Thursday, June 14, 2012

Was there a clear conflict of interest at play, in one Republican's bill sponsorship and advocacy?

Anoka County, for vague reasons, is surrendering control of the Pines School it had been operating in the county juvenile detention facility to the local Centennial Independent School District, a step impacting the 29 teachers there, who have no job seniority with that district.

This link, headlined, "GOP Sen. Pam Wolf, author of [anti-]‘LIFO’ bill, loses teaching job," tells the political dimension of LIFO applying with there being no bargaining unit seniority among the existing teachers at the transferred school.

Wolf, in sponsoring legislation and advocating for it, to eliminate teacher LIFO [last in first out] seniority based teaching staff contraction requirements, had a stake in things, so was she out of step in participating in a way that advanced her outside paycheck, were her legislation to have passed?

Strangely, Strib had reported of Wolf's situation with the transfer of school jurisdiction, mentionig her by name as a focal person in the situation, but without mention of her having been in a conflicted situation as a legislator sponsoring stuff. Zippo reported, that way.

What Strib reported of interest:

"It is important to pass it on because a school does not fit our governance model, and we are required to have an entire administrative system within the county just for the school," said County Board Chairwoman Rhonda Sivarajah.

There's a touch of pretension in characterizing it as an issue of "our governance model" when the transfer of school jurisdiction also happens to look to be fobbing off a part of the cost of running the county juvenile detention site. With this controlling bunch presently on the County Board, however, fobbing off costs of governing might just be all there is to "our governance model."

After the November elections, the "governance model" might change; governance models not being carved in stone.

The bottom line situation appears to be Republicans fobbing off a part of governing jurisdiction, to the detriment of another Republican, one in the legislature who had conflicted interests in sponsoring legislation which would or might have had a direct impact on her day job. Usually they try to do in Democrats, but call this "unintentional collateral damage?" (When they are not gloating in doing in the likes of Brodkorb, as s kind of internal-GOP excommunication ritual, done with glee in a way that boomeranged to where taxpayers have to pick up lawyer bills).

My bet, Wolf has strings to pull, and gets her job back (even if others laid off do not and even if some of the others had more seniority with the county at the time of the transfer).
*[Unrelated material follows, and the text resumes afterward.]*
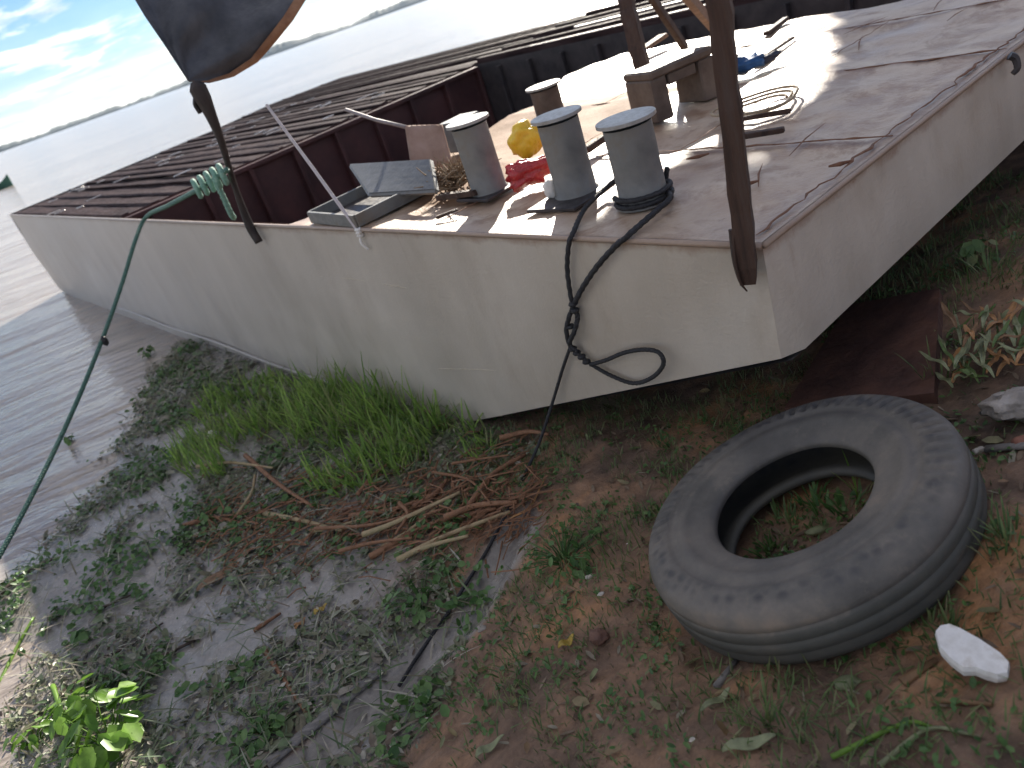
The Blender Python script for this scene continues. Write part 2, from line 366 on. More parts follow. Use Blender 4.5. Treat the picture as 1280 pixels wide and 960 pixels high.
MT['hem'] = simple('orange_hem', (.20, .09, .045), (.30, .15, .075), 12, .7, .4, .004)
MT['rope_green'] = simple('green_rope', (.09, .24, .18), (.20, .36, .29), 60, .7, .6, .003, c3=(.33, .45, .36))
MT['rope_black'] = simple('black_rope', (.012, .012, .014), (.03, .03, .033), 60, .6, .6, .003)
MT['rope_tan'] = simple('tan_rope', (.28, .22, .15), (.40, .33, .24), 60, .7, .6, .003)
MT['yellow'] = simple('yellow_plastic', (.70, .42, .02), (.85, .58, .04), 9, .35, .6, .01, spec=.5)
MT['red'] = simple('red_plastic', (.32, .015, .02), (.50, .03, .035), 9, .28, .6, .01, spec=.6)
MT['blue'] = simple('blue_cloth', (.012, .06, .17), (.03, .12, .30), 12, .55, .6, .01)
MT['navy'] = simple('navy_cloth', (.008, .012, .03), (.02, .028, .055), 12, .6, .6, .01)
MT['bluegrey'] = simple('blue_grey_paint', (.085, .095, .105), (.12, .13, .14), 8, .5, .3, .004)
MT['rubber'] = None
MT['foam'] = simple('white_foam', (.60, .57, .52), (.76, .74, .70), 18, .7, .4, .003, c3=(.48, .42, .34))
MT['concrete'] = simple('pale_concrete', (.26, .23, .20), (.42, .38, .34), 12, .85, .9, .01)
MT['chip'] = simple('dirty_chip', (.42, .37, .31), (.62, .58, .52), 60, .75, .6, .003)
MT['brick'] = simple('reddish_stone', (.20, .08, .055), (.32, .15, .10), 14, .85, .8, .008)
MT['brownstone'] = simple('brown_stone', (.10, .05, .035), (.19, .10, .07), 18, .6, .8, .008)
MT['plank_grey'] = simple('grey_board', (.13, .12, .11), (.24, .22, .20), 5, .6, .6, .006, map_scale=(2, 14, 14))
MT['slab'] = simple('rusty_slab', (.055, .030, .026), (.11, .055, .042), 5, .6, .7, .01, c3=(.16, .08, .055))
MT['deadstem'] = simple('dead_stem', (.10, .042, .022), (.25, .125, .065), 16, .7, .8, .006, c3=(.16, .08, .04))
MT['deadstem2'] = simple('straw_stem', (.20, .13, .07), (.36, .27, .15), 14, .7, .8, .005, c3=(.24, .21, .11))
MT['stick'] = simple('dark_stick', (.05, .035, .028), (.12, .085, .065), 12, .75, .6, .004)
MT['brownleaf'] = leafmat('dry_leaf', [(.18, .09, .045), (.28, .165, .085), (.13, .07, .035)], .2, .6)
MT['paleleaf'] = leafmat('pale_leaf', [(.17, .22, .10), (.30, .32, .17), (.22, .24, .15)], .25, .5)
MT['grass'] = leafmat('bright_grass', [(.14, .26, .05), (.24, .40, .08), (.35, .50, .12), (.13, .22, .05), (.36, .37, .17)], .5, .4)
MT['turf'] = leafmat('short_grass', [(.06, .12, .035), (.11, .18, .055), (.16, .23, .075), (.26, .23, .12)], .3, .5)
MT['weed'] = leafmat('weed_leaf', [(.055, .13, .035), (.095, .19, .05), (.15, .25, .08)], .3, .4)
MT['hyacinth'] = leafmat('lit_weed_leaf', [(.12, .26, .03), (.20, .36, .05), (.10, .22, .03)], .4, .35)  # sunlit copy of the weed leaf, the brightness put into its green
MT['litter'] = leafmat('mat_litter', [(.12, .18, .07), (.20, .17, .11), (.06, .11, .04), (.29, .26, .19), (.11, .19, .07), (.14, .10, .07), (.44, .41, .33), (.07, .13, .05)], .15, .5)
MT['tree_leaf'] = leafmat('tree_leaf', [(.04, .09, .02), (.07, .13, .03)], .2, .5)
MT['bark'] = simple('bark', (.10, .07, .05), (.19, .14, .10), 6, .8, .8, .02)
MT['yellowleaf'] = leafmat('yellow_leaf', [(.50, .36, .05), (.42, .28, .06)], .2, .5)
MT['orangeleaf'] = leafmat('orange_leaf', [(.50, .20, .06), (.42, .26, .12)], .2, .5)
def rubber_mat():
    m, t, b = principled('dusty_rubber', .7, .35)
    tcn = N(t, 'ShaderNodeTexCoord'); ob = tcn.outputs['Object']
    n1 = noise(t, 3.2, 7, .65, vec=ob); n2 = noise(t, 22, 6, .7, vec=ob)
    c = ramp(t, n1, [(.30, (.06, .056, .052)), (.48, (.105, .098, .088)), (.62, (.155, .138, .118)), (.74, (.23, .185, .145))])
    c = mixc(t, ramp(t, n2, [(.55, 0.0), (.75, .55)]), c, (.22, .19, .155))
    sz = N(t, 'ShaderNodeSeparateXYZ'); t.links.new(ob, sz.inputs[0]); tr_ = ramp(t, math_n(t, 'ADD', math_n(t, 'MULTIPLY', sz.outputs[2], 12.0), math_n(t, 'MULTIPLY', n2, .6)), [(.75, 1.0), (1.0, 0.0)])
    c = mixc(t, math_n(t, 'MULTIPLY', tr_, .65), c, (.055, .058, .050))
    rr_ = math_n(t, 'POWER', math_n(t, 'ADD', math_n(t, 'POWER', sz.outputs[0], 2.0), math_n(t, 'POWER', sz.outputs[1], 2.0)), .5)
    rg_ = math_n(t, 'SUBTRACT', 1.0, math_n(t, 'ABSOLUTE', math_n(t, 'MULTIPLY', math_n(t, 'SUBTRACT', rr_, .432), 26.0)), True)
    vv = N(t, 'ShaderNodeTexVoronoi'); vv.inputs['Scale'].default_value = 26; t.links.new(ob, vv.inputs['Vector'])
    c = mixc(t, math_n(t, 'MULTIPLY', math_n(t, 'MULTIPLY', rg_, ramp(t, vv.outputs['Distance'], [(.25, 1.0), (.6, .1)])), .75), c, (.035, .036, .042))  # dark cells round the shoulder paint the shade of the lug recesses
    t.links.new(c, b.inputs['Base Color']); bump(t, b, n2, .5, .003); t.links.new(ramp(t, n2, [(.3, .5), (.7, .8)]), b.inputs['Roughness'])
    return m
MT['rubber'] = rubber_mat()
def ground_mat():
    m, t, b = principled('bank_soil', .8, .4)
    at = N(t, 'ShaderNodeAttribute'); at.attribute_name = 'wet'; wet = at.outputs['Fac']
    g = N(t, 'ShaderNodeNewGeometry'); pos = g.outputs['Position']
    n1 = noise(t, 1.7, 7, .65, vec=pos); n2 = noise(t, 9, 8, .7, vec=pos); n3 = noise(t, 55, 5, .65, vec=pos)
    soil = ramp(t, n1, [(.36, (.10, .07, .05)), (.48, (.19, .12, .08)), (.56, (.27, .16, .095)), (.66, (.40, .20, .09))])
    soil = mixc(t, 1, soil, ramp(t, n2, [(.3, .6), (.7, 1.45)]), 'MULTIPLY')
    peb = ramp(t, n3, [(.64, 0.0), (.70, .6)]); soil = mixc(t, peb, soil, (.30, .24, .18))
    mud = ramp(t, n2, [(.3, (.15, .135, .12)), (.7, (.32, .295, .265))])
    c = mixc(t, wet, soil, mud); t.links.new(c, b.inputs['Base Color'])
    rw = ramp(t, n2, [(.42, .07), (.66, .38)]); t.links.new(mixc(t, wet, .9, rw), b.inputs['Roughness'])
    h = mixc(t, .35, n2, n3); bn = bump(t, b, h, .8, .025)
    t.links.new(mixc(t, wet, .9, .35), bn.inputs['Strength'])
    return m
def water_mat():
    m, t, b = principled('river_water', .10, .5)
    g = N(t, 'ShaderNodeNewGeometry'); pos = g.outputs['Position']
    n0 = noise(t, .05, 4, .5, vec=pos, map_scale=(1, 2.0, 1)); t.links.new(ramp(t, n0, [(.3, (.26, .22, .185)), (.7, (.34, .295, .255))]), b.inputs['Base Color'])
    b.inputs['IOR'].default_value = 1.45
    mp = N(t, 'ShaderNodeMapping'); mp.inputs['Rotation'].default_value = (0, 0, math.radians(-12)); t.links.new(pos, mp.inputs[0]); v = mp.outputs[0]
    a = noise(t, .9, 4, .55, vec=v, map_scale=(.8, 2.2, 1)); c = noise(t, 4.5, 4, .55, vec=v, map_scale=(.7, 1.8, 1)); d = noise(t, .22, 3, .5, vec=v, map_scale=(.6, 2.2, 1))
    h = math_n(t, 'ADD', math_n(t, 'ADD', math_n(t, 'MULTIPLY', a, .10), math_n(t, 'MULTIPLY', c, .022)), math_n(t, 'MULTIPLY', d, .25))
    bump(t, b, h, 1.0, 1.0); b.inputs['Roughness'].default_value = .16
    return m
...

It would be refreshing if this were not so, and if the Centennial people, taking over the school, deal first properly with their own bargaining unit, and then if there are jobs left over they honor seniority with the superseded faculty - however that positions Wolf in things. That would be the orderly way to proceed, no strings pulled, and if Wolf has her job back based on seniority it would be a most interesting outcome, given her legislative intents.